What place does Chopin have in your repertoire?
In fact, at the beginning, Chopin did not come to me naturally. For me it is important to play music I can relate to. But I “warmed up” to him, and now I do relate to his music 100%. I feel very comfortable playing Chopin, and he has become a permanent part of my repertoire.

What quality in his music do you relate to?
The sadness and the silence. Not the bravura. His music is very intimate. His mazurkas, for example, bring quiet and tranquility. It’s this intimacy and “tiredness” that I feel connection with.

At your Atlanta recital, besides pieces by Chopin, you are going to play a composition by another Polish composer, Ignacy Jan Paderewski*. Why him?
I am the winner of the Ignacy Paderewski competition, so his music has a special place in my repertoire and is close to my heart.

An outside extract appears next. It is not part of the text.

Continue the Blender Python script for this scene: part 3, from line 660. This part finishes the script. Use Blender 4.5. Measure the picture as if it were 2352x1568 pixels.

I will perform his Nocturne in B-flat, Op. 16, No. 4. I have recently heard a wonderful recording by Piotr Paleczny of Paderewski’s Polish Fantasy and Piano Concerto in A minor and was really inspired.

Don’t you think Paderewski’s music is a bit underestimated?
Definitely. Internationally you don’t see his name at all. This is unfortunate because he is a fantastic composer. He is very intellectual and has great sense of humor. There is nothing artificial in his music. It’s like with Tchaikovsky’s Concerto No. 2. Everybody knows his Concerto No. 1, but not No. 2, which is equally grand, but this is how the market works.

Someone has to introduce the public to the gem, whether it is Tchaikovsky or Paderewski. But the truth is that people prefer to listen to music they already know.
Yes, maybe. We just need to put it in front of them, and then they will start to like it. For me the most important thing is to get pleasure from what you do. Of course, we change constantly and we discover beauty in new things. With time, your palette becomes wider and your experiences grow, but it is very important to keep your mind clear about what is real and what is less so.